The story of Rip Van Winkle places nature in a much more amiable, if not equally as mysterious, light. Rip's only place of solace is the Catskill Mountains.  It is there, deep in the trees and high in the mountains that he can escape his nagging wife and exist in peace.  The woods offer him comfort, much like they did for Ichabod: "...to escape from the labor of the farm and clamor of his wife, [Rip] was to take gun in hand and stroll away into the woods." Rip's could only find comfort and went willingly into the place so loathed by Mary Rowlandson, a place to which she was forcibly put. Much like the forests of Sleepy Hollow producing the Headless Horseman, so did the woods of the Catskill mountains produce fantastic, mythical figures who were bowling in the middle of the forest, one of whom seemed to know Rip. "On entering the amphitheater...on a level spot in the center was a company of odd-looking personages playing at ninepins." These odd looking people had a keg from which Rip kept stealing drink, and these mythical little men who sprang from the woods inadvertently caused Rip to be in an extraordinary circumstance.  By falling asleep for twenty years, he was relieved of his life of misery and beloved by all the townspeople.  It is clear from both of these stories that Irving believes that the natural world is capable of things beyond anyone's imagination, and that the Puritans were misguided in their drive to destroy it.

2 comments:


  1. Hi Rebecca, My name is Denise and I chose your blog to comment on. Reading it, I find it centers on Irving and Rowlandson. It is well written and has excellent content. You covered them well. For my comment, I’ll add a little something involving James Fenimore Cooper. I see Cooper as a visionary. At a time when most settlers were clearing our beautiful wilderness with no regard to environmental damage, writers like Cooper were sounding the alarm, were calling for caution and restraint. He used the protagonist of his novel, The Pioneers, to carry his gauntlet, to champion his cause. In this case his weapon of choice was not the lance, but something much more powerful, words. No old man cloaked in rusty amour, just some ink and an old quill pen.

    I quote from Chapter 1 of the Pioneers written by Cooper. The passage occurs before a debate over who killed a deer; Natty Bumppo mouths the following, “Ah! The game is becoming hard to find, indeed, Judge, with your clearings and betterments," said the old hunter, with a kind of compelled resignation. ‘The time has been when I have shot thirteen deer without counting the fa’ns standing in the door of my own hut; and for bear’s meat, if one wanted a ham or so, he had only to watch a-nights…”’ In this and other early passages, Cooper is acknowledging that man’s incursions into the wilderness are having a negative effect on them and their inhabitants.

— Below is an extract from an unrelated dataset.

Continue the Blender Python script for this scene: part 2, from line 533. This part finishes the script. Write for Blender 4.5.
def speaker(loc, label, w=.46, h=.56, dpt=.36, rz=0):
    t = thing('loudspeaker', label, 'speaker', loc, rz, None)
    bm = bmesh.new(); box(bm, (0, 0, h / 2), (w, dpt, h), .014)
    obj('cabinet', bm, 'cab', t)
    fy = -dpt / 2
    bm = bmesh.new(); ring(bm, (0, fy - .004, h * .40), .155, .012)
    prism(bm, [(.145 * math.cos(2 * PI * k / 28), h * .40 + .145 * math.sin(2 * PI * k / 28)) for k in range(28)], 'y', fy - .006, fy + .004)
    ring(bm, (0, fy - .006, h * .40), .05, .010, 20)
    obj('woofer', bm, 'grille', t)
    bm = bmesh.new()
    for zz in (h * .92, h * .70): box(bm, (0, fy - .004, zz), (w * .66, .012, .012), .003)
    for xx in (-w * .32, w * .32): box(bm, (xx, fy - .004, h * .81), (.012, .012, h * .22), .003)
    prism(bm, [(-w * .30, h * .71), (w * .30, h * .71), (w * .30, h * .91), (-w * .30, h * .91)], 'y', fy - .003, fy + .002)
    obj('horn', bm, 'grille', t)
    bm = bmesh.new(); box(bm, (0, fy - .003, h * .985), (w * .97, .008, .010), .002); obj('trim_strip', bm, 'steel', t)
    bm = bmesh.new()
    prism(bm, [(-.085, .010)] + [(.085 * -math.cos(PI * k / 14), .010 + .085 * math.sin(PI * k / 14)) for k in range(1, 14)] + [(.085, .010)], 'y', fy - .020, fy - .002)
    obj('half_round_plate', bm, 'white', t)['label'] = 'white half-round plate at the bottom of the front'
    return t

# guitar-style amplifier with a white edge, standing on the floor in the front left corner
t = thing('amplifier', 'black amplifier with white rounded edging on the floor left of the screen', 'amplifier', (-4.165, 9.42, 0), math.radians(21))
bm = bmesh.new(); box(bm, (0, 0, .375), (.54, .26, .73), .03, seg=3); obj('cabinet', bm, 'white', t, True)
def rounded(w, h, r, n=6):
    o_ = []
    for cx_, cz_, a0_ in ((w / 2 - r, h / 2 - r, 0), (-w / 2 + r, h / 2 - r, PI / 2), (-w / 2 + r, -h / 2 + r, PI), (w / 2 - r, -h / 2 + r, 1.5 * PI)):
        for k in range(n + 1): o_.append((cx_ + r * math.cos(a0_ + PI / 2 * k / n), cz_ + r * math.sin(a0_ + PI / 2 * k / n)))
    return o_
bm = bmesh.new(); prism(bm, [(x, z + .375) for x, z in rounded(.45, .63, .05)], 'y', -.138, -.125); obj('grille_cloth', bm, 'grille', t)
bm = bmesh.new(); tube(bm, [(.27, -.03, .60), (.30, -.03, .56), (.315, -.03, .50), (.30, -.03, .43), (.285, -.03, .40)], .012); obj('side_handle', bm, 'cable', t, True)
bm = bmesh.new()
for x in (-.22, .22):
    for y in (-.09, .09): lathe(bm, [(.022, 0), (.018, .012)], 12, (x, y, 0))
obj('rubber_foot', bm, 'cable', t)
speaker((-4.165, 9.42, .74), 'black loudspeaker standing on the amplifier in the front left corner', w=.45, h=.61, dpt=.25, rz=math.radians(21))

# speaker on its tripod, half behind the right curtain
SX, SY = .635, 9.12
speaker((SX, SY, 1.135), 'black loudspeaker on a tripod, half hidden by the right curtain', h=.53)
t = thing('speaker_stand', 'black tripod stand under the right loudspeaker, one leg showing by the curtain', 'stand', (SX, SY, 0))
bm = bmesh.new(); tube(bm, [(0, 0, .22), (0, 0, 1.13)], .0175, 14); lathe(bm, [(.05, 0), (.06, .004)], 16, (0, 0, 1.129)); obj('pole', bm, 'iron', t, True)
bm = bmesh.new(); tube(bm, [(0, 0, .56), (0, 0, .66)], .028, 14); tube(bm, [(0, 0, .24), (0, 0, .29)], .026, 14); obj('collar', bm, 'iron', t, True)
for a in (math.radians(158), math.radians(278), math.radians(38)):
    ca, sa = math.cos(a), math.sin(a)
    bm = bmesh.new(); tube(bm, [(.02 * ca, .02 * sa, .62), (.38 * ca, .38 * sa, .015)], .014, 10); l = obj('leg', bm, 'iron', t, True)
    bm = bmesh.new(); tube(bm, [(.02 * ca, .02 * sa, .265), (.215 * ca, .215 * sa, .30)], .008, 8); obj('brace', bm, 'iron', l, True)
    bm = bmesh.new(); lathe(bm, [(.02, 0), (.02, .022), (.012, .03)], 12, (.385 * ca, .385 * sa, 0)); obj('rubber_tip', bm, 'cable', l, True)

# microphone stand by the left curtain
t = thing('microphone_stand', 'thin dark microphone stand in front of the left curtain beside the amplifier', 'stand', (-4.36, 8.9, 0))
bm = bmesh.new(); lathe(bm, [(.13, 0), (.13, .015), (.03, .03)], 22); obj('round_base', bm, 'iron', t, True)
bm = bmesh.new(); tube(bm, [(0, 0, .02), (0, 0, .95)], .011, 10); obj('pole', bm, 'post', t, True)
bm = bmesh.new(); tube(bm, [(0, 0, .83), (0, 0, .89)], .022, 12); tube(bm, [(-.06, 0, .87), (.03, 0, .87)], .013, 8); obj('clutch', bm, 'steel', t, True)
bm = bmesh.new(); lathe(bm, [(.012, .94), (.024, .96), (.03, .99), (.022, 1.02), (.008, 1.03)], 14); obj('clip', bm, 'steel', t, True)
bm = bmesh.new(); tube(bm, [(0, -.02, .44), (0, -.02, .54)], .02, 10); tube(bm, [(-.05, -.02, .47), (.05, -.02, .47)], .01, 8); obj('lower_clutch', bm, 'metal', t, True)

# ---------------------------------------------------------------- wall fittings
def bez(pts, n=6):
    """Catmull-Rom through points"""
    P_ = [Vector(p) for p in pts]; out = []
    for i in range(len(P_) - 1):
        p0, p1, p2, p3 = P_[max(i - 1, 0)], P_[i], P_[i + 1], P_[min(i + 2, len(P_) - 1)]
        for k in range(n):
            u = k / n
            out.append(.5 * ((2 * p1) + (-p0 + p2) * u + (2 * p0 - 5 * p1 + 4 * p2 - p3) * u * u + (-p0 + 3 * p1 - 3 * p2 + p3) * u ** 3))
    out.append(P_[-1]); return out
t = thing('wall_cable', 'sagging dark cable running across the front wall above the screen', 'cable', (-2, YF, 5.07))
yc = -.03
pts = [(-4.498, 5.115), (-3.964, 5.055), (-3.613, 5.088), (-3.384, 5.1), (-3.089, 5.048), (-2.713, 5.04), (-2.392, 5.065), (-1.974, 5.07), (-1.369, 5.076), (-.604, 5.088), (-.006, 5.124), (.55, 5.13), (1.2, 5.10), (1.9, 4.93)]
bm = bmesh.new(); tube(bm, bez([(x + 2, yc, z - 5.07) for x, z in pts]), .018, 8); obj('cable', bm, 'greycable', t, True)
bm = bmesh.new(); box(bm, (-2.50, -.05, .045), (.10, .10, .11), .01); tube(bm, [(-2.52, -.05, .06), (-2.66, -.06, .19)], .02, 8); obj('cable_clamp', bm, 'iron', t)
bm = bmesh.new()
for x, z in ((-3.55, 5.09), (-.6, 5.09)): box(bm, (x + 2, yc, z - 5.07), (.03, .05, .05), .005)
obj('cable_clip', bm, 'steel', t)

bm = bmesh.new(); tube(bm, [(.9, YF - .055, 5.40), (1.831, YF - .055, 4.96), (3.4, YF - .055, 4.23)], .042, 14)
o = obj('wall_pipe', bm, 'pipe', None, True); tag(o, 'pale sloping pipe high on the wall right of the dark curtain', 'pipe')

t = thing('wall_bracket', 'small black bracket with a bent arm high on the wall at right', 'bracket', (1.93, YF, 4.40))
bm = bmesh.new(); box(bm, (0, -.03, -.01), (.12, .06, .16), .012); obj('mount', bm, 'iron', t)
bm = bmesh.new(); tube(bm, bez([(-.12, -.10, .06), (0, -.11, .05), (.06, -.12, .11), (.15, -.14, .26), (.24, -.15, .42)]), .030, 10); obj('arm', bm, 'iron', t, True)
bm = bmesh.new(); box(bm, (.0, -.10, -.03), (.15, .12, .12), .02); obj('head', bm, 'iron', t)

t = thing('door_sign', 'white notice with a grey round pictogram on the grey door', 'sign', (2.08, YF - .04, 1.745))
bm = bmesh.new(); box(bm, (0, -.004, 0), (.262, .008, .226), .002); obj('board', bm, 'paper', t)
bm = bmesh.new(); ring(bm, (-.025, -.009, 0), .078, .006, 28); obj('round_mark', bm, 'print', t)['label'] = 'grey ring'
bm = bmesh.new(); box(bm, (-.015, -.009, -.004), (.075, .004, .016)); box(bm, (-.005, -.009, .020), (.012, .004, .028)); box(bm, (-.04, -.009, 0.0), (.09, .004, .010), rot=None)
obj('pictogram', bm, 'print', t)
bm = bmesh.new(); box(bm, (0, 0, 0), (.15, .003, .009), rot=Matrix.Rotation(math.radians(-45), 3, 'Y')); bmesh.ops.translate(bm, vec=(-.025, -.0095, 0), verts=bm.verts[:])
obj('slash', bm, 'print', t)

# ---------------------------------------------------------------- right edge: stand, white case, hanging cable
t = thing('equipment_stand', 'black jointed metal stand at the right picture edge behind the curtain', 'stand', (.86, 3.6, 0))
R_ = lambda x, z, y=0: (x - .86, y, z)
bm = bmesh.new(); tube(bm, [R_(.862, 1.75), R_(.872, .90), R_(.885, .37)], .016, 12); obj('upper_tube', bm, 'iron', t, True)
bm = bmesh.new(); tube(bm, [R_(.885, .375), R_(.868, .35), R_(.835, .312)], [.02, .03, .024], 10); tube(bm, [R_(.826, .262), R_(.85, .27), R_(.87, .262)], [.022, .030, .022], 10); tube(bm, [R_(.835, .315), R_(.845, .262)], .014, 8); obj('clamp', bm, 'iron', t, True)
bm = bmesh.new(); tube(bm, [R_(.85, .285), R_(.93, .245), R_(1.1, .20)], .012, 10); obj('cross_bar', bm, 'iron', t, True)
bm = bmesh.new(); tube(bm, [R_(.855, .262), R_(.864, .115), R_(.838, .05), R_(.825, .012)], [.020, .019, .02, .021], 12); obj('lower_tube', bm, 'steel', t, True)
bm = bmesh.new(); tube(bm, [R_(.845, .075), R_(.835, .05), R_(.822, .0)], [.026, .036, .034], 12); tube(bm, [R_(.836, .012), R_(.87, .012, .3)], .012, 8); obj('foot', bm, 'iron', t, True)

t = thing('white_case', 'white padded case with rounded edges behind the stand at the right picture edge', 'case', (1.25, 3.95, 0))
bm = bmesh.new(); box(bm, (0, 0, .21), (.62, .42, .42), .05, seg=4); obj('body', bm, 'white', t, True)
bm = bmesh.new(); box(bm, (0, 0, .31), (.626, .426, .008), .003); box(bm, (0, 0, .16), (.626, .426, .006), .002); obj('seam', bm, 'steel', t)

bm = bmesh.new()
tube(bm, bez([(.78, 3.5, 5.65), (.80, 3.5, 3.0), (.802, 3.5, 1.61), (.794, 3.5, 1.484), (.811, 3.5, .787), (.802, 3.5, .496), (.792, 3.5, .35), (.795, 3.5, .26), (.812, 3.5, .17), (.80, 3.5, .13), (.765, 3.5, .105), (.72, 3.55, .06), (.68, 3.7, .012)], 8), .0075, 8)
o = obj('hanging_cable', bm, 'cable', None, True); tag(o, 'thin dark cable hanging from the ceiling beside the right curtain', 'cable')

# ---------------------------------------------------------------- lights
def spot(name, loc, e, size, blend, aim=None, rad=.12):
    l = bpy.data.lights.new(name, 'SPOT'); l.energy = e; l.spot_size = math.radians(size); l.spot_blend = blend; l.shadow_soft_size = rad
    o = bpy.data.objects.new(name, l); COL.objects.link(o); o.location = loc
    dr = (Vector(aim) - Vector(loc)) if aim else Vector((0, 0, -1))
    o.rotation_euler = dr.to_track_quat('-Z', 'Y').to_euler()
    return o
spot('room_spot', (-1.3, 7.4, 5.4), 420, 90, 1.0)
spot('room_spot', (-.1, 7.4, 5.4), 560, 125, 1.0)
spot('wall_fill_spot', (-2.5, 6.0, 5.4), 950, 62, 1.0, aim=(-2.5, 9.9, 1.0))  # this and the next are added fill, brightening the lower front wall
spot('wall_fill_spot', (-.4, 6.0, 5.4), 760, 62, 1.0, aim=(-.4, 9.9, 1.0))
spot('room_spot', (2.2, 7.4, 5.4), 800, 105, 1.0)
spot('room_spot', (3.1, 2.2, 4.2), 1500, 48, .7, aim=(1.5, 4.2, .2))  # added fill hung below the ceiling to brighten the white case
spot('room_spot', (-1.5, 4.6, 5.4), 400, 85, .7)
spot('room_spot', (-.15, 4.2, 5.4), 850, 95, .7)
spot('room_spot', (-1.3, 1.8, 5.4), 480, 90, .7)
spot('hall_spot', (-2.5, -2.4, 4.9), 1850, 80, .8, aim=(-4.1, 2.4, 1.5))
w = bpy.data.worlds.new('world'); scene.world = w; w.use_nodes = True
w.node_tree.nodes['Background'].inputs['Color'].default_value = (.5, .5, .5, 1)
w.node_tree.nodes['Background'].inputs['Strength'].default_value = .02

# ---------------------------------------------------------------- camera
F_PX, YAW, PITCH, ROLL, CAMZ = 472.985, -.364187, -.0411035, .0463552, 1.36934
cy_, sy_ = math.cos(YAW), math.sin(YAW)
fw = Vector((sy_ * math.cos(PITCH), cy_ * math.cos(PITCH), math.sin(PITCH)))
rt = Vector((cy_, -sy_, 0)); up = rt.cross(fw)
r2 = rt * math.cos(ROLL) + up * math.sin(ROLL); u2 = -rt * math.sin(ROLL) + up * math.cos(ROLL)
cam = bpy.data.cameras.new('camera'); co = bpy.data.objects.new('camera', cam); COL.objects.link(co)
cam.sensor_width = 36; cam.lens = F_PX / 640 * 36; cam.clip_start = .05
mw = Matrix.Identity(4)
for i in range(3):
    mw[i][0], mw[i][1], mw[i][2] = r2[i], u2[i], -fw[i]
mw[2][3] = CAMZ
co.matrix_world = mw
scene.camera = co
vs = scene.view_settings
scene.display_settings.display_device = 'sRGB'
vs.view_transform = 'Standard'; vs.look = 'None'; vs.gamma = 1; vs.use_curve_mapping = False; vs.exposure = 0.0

    In Chapter 22 Cooper removes the veil from his concerns and becomes even more overt. Again, using his protagonist, Natty Bumppo, to voice his displeasure with the senseless destruction of a huge flock of pigeons. Cooper writes, “None pretended to collect the game, which lay scattered over the fields in such profusion as to cover the very ground with fluttering victims. Leather-Stocking was a silent but uneasy spectator of all these proceedings…‘This comes of settling a country!’ he [Bumppo] said. ‘Here have I known the pigeon to fly for forty long years, and, till you made your clearings, there was nobody to skeart or to hurt them, I loved to see them come into the woods, for they were company to a body, hurting nothing --being, as it was, as harmless as a garter-snake…Well, the Lord won’t see the waste of his creatures for nothing, and right will be done to the pigeons, as well as others, by and by.”’ In addition to the senseless destruction of the pigeons, Cooper is also acknowledging other environmental atrocities when he ends that passage with, “as well as others.” I feel Cooper’s respect and appreciation for America’s wilderness and his outrage at the wanton destruction of that wilderness is equally as important as his aggrandizement of America’s beauty to the rest of the world.

    Rebecca, as I said in the beginning of this comment, I enjoyed your blog and look forward to reading your future submissions, Denise.